On December 15, 1980, Foremost gave notice that it was accelerating the note under the due-on-sale clause and would pursue its remedies. Crestview, Ltd., filed suit on December 22,1980, seeking a declaratory judgment and temporary and permanent injunctions enjoining Foremost from accelerating the note and foreclosing under the due-on-sale clause of the deed of trust. On February 5, 1981, Foremost posted notice that it intended to sell the property at a trustee’s sale to be held on March 3, 1981. A temporary injunction hearing was held on February 17 and 18, 1981. At the conclusion of the. hearing, the trial judge announced that he would deny the injunction, even though if he were the President of Foremost, he would not do what Foremost is attempting to do. The order denying the temporary injunction was signed on February 19, 1981, and findings of fact and conclusions of law were signed on March 3, 1981. Crestview, Ltd., perfected this appeal by filing its deposit in lieu of cost bond on February 25, 1981, and on the same day filed with this Court a motion for leave to file petition for writ of injunction pending appeal. This Court conducted a hearing on February 27, 1981, granted the motion and issued an injunction enjoining foreclosure pending final disposition of the merits of this appeal.
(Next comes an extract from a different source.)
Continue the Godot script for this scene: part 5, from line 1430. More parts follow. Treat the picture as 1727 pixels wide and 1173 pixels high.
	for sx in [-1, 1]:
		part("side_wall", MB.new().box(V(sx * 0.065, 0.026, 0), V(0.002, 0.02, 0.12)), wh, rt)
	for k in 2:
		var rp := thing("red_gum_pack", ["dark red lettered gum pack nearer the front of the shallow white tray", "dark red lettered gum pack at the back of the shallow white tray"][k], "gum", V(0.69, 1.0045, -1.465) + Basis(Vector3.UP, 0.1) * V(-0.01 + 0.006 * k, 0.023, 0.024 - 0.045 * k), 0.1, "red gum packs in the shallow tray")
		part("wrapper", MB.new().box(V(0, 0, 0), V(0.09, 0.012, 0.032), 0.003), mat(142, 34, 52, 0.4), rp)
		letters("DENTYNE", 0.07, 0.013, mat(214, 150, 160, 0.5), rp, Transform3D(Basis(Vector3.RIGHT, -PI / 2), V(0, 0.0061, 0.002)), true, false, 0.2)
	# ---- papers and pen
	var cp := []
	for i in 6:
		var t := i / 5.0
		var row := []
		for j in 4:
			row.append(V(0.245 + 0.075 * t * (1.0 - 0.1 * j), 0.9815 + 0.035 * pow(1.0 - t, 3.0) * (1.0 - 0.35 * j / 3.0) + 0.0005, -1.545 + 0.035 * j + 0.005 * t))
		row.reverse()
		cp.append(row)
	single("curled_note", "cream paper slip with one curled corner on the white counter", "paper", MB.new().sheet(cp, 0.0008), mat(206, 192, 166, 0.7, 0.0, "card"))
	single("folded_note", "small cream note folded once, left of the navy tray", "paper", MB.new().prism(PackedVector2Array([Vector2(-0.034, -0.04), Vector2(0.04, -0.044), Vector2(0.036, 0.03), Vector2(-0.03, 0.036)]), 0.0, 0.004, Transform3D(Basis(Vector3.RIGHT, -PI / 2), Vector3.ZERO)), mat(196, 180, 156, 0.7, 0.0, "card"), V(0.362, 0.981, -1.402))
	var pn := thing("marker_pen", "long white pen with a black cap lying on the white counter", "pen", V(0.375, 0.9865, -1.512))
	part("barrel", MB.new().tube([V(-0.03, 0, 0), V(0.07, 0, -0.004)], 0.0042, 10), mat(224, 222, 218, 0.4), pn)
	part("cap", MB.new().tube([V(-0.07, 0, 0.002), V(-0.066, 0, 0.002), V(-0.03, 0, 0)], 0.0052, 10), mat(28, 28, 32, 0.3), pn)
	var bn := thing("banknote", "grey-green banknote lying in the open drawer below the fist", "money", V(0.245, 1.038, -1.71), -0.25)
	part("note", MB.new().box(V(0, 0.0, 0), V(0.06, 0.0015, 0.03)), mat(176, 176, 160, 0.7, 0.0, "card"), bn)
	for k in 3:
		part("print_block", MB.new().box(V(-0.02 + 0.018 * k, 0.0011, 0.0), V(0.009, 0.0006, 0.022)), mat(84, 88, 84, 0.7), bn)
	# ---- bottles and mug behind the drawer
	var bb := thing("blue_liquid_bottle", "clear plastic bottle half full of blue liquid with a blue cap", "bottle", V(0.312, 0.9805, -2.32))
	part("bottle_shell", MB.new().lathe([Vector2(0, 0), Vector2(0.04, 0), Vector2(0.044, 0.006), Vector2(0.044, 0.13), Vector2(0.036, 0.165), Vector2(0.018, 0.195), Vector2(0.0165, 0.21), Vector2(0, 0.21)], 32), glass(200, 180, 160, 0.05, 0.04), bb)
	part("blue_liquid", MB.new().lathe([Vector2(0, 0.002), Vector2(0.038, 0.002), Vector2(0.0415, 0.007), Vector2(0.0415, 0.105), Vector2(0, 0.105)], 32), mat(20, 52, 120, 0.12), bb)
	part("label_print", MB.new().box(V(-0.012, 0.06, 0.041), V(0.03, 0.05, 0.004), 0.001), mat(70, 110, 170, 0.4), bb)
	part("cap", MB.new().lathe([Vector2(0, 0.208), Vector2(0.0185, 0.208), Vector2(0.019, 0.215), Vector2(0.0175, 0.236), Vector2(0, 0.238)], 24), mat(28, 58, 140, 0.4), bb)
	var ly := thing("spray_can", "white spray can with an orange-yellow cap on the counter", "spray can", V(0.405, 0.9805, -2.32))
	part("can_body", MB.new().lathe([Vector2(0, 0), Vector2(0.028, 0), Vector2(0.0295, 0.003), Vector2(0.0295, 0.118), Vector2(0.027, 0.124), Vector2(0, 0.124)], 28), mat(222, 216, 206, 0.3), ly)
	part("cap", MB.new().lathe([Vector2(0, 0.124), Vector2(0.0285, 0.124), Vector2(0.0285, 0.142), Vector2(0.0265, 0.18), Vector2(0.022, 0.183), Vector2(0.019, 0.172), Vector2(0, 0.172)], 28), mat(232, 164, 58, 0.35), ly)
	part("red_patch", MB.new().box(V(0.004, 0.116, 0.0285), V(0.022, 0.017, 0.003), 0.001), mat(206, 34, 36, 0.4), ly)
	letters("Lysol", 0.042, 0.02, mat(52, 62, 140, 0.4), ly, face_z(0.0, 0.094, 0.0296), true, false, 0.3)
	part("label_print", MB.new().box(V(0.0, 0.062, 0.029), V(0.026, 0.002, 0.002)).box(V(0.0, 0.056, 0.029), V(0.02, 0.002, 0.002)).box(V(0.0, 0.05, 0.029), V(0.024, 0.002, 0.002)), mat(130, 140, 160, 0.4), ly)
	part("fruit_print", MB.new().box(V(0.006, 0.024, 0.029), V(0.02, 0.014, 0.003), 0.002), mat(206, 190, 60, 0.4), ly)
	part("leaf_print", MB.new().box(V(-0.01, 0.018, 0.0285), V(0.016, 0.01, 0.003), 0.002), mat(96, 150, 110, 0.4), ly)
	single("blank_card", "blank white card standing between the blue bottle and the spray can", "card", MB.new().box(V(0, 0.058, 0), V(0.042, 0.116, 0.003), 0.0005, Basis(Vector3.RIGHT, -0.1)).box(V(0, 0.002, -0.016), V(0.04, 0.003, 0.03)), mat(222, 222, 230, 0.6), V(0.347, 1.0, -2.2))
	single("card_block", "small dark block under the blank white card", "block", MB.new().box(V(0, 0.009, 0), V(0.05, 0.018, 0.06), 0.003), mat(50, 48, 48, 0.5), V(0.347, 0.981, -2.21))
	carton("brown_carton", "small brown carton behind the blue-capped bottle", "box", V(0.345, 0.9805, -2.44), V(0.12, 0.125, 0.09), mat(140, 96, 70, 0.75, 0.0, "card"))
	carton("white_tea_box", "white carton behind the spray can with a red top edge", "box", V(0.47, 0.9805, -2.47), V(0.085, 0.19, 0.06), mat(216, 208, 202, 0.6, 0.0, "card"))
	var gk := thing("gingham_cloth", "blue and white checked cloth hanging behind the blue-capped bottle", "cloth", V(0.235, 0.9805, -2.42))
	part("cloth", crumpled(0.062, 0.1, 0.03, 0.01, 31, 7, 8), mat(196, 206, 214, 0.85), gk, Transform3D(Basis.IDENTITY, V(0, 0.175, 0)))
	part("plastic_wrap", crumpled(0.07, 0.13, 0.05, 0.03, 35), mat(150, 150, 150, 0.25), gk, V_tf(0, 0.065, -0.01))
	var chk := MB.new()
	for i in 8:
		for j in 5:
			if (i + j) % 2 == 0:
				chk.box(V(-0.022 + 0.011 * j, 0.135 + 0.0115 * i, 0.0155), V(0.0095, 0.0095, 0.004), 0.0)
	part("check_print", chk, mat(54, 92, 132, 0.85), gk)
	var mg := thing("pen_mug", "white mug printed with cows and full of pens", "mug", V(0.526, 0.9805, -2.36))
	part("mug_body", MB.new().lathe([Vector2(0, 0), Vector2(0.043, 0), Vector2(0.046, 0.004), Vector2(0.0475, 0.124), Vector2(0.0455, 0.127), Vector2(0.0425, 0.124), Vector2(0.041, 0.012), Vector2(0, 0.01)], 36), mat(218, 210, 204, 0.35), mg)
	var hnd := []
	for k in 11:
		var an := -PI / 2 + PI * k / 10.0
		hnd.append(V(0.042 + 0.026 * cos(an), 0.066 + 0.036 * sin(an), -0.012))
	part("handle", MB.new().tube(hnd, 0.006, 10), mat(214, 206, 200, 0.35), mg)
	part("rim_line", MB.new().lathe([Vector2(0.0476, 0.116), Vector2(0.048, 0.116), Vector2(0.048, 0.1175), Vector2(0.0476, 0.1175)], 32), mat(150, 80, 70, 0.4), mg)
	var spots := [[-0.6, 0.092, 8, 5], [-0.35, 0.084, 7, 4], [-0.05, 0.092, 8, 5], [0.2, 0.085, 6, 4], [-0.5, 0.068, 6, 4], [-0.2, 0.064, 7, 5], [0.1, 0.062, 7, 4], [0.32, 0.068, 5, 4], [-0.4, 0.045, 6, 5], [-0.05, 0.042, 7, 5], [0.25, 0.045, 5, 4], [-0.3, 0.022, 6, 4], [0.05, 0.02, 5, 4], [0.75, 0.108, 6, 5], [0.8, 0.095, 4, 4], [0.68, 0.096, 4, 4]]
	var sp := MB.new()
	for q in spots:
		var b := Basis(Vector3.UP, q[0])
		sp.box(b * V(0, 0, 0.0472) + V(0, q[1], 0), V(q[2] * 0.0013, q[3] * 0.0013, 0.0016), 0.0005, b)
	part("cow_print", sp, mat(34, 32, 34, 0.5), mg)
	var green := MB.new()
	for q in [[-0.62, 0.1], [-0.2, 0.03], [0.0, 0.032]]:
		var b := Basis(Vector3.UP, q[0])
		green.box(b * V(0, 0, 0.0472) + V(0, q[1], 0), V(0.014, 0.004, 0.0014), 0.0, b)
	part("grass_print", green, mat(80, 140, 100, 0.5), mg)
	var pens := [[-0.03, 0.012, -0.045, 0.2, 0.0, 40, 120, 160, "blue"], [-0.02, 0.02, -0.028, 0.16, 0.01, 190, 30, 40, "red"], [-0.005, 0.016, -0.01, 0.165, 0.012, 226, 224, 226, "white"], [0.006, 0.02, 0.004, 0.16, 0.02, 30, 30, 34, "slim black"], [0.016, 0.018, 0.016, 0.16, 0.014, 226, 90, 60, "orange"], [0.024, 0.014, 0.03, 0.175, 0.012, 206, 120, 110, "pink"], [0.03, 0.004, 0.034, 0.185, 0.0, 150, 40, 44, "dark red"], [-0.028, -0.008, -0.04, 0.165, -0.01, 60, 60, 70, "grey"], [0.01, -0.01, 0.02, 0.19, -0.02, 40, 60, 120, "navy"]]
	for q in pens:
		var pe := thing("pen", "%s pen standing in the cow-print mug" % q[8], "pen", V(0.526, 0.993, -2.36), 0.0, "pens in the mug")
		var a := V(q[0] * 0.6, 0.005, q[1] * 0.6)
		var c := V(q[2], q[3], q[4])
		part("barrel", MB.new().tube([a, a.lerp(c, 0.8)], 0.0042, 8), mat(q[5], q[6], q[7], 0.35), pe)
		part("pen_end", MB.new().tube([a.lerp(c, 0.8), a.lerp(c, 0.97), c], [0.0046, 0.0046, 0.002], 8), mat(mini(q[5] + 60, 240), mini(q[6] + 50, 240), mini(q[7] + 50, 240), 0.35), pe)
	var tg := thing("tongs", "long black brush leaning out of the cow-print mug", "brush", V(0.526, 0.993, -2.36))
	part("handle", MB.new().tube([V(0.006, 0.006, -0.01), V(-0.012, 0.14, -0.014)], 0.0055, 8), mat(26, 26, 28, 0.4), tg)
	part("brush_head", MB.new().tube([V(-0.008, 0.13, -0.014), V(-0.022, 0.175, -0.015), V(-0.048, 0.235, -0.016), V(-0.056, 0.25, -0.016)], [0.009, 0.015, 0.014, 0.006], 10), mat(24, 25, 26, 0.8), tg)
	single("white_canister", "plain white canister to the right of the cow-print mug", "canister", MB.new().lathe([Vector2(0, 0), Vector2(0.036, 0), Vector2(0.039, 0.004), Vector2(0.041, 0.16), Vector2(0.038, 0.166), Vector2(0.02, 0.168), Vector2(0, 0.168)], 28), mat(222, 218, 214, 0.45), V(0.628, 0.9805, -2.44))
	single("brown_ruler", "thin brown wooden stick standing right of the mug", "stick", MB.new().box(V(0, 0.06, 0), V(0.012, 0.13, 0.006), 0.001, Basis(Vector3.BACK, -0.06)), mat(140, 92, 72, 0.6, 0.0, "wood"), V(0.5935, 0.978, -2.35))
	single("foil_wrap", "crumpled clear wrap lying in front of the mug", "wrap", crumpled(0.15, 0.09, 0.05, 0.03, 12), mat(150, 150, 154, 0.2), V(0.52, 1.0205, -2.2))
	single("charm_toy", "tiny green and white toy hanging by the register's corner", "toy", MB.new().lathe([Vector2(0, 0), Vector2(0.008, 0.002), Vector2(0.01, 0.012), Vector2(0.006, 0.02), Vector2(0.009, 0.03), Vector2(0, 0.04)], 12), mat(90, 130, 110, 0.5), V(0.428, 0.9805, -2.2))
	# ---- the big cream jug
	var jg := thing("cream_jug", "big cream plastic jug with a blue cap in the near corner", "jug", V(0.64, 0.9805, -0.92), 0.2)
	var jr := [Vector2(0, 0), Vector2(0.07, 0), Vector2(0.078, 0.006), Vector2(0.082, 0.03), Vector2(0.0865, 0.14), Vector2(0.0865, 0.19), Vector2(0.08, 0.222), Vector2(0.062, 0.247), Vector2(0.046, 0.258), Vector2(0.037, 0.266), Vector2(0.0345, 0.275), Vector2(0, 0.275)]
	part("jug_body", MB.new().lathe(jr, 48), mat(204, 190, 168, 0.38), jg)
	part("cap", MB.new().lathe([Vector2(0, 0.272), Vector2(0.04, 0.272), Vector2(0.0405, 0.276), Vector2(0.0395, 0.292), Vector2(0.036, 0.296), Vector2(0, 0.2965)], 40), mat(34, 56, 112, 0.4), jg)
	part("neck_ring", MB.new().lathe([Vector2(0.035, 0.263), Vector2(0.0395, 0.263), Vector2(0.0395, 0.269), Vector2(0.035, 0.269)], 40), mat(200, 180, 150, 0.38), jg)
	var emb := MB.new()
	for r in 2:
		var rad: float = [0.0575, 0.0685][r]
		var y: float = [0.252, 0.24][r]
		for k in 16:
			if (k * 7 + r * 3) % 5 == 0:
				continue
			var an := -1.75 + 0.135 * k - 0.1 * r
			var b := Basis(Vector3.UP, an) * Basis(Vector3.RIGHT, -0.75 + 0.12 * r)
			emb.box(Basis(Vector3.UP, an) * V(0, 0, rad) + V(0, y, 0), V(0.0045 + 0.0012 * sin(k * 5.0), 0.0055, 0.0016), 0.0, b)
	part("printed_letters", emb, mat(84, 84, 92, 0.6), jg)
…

Two strong arguments in favor of the court’s granting an injunction emerge from the facts listed above. The first is the fact that under the original sale of the building, the appellee Foremost, the lender, looked solely to the building for security as the vendee’s avoided personal liability on the mortgage. The second, is that the subsequent purchasers agreed that, in addition to the security afforded by the building itself, they themselves would assure personal liability on the note. Moreover, the subsequent purchasers are, apparently, financially sound, both personally and as corporate entities.

Although the appellate courts are loathe to find trial courts in abuse of discretion, the rule must not become so all-encompassing as to deny an appellant his right to a full and thorough review of a denial of a temporary injunction. General Telephone Co. v. City of Wellington, 156 Tex. 238, 294 S.W.2d 385 (1956).

Additionally, I would hold that the status quo should have been preserved until the questions presented herein can be finally determined at the trial on the merits. Deliberate action is essential for the accurate determination of legal rights and upon occasion this can be secured only by issuing a temporary decree protecting a status quo. Southwest Weather Research, Inc. v. Jones, 160 Tex. 104, 327 S.W.2d 417 (1959). This principle has been applied in foreclosure cases where the courts held that when substantial questions are presented, it is proper to reserve decision of those questions by the issuance of a, temporary injunction until the *834facts and law are fully developed at a trial on the merits. Smith v. Vial, 555 S.W.2d 215 (Tex.Civ.App.1977, no writ); Irving Bank & Trust Co. v. Second Land Corp., 544 S.W.2d 684 (Tex.Civ.App.1976, writ ref’d n. r. e.); Branham v. Short, 526 S.W.2d 639 (Tex.Civ.App.1975, no writ).

Appellee Foremost has no authority to be sole judge of its own unreasonableness. The laws of this State give a jury the authority to decide ultimately whether Foremost unreasonably withheld its consent. Until the jury can decide that question, Foremost should not be allowed to foreclose.